The writer warns: `Any woman who isn't informed about the inner workings
of the family company is setting herself up to be taken advantage of by
either her ex-husband, her deceased spouse's partners, or other
scavengers. A woman who is naive in matters of business is a conspicuous
target for a variety of folks looking to help themselves to the spoils.'
Soon after, the reader is tutored on a series of strategies like
determining the value of your business, obtaining an appraisal of the
company's worth, dividing the spoils and negotiating the deal.
On the subject of sharing property, in this case the company, the woman
is strongly advised not to let her emotions get in the way. Be mercenary
by all means. This is no time to feel sorry for him. Cold-hearted as it
may seem, a calm disposition devoid of human compassion may be a
divorc`e's or widow's strongest weapon. Some men would probably read this
and weep. Life is not fair to them either.
There is also a chapter devoted to estate planning. This is a backup
plan in case something happens to you, and it will, sooner or later. So,
it is best not to leave your hard-earned money to the fickle whims of
fate. Your children will greatly appreciate your great foresight after you
have gone to retire in God's green acres.
Since the world is all wired up now, Hannon has included a chapter on
online investing. She has given a list of web sites where you may get
useful information regarding investment. Thrown in for good measure are
assessments of certain computer software programs designed to give you the
best of what you can do with your money and how to organise your expenses.

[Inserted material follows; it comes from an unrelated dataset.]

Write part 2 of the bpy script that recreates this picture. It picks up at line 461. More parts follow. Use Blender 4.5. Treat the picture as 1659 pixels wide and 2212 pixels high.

This book is not bedside reading. It touches on what may be deemed by
some as unsavoury subjects. Death is not distasteful. It is reality.
Divorce is never pleasant but when it happens, you either get over it or
let it destroy you. Hannon has performed a great service to women who have
to suffer divorces and untimely deaths of husbands. She has drawn an
elaborate route out of misery and hardship for the victims. Memorise the
escape routes and go on to live a better life for yourself and others.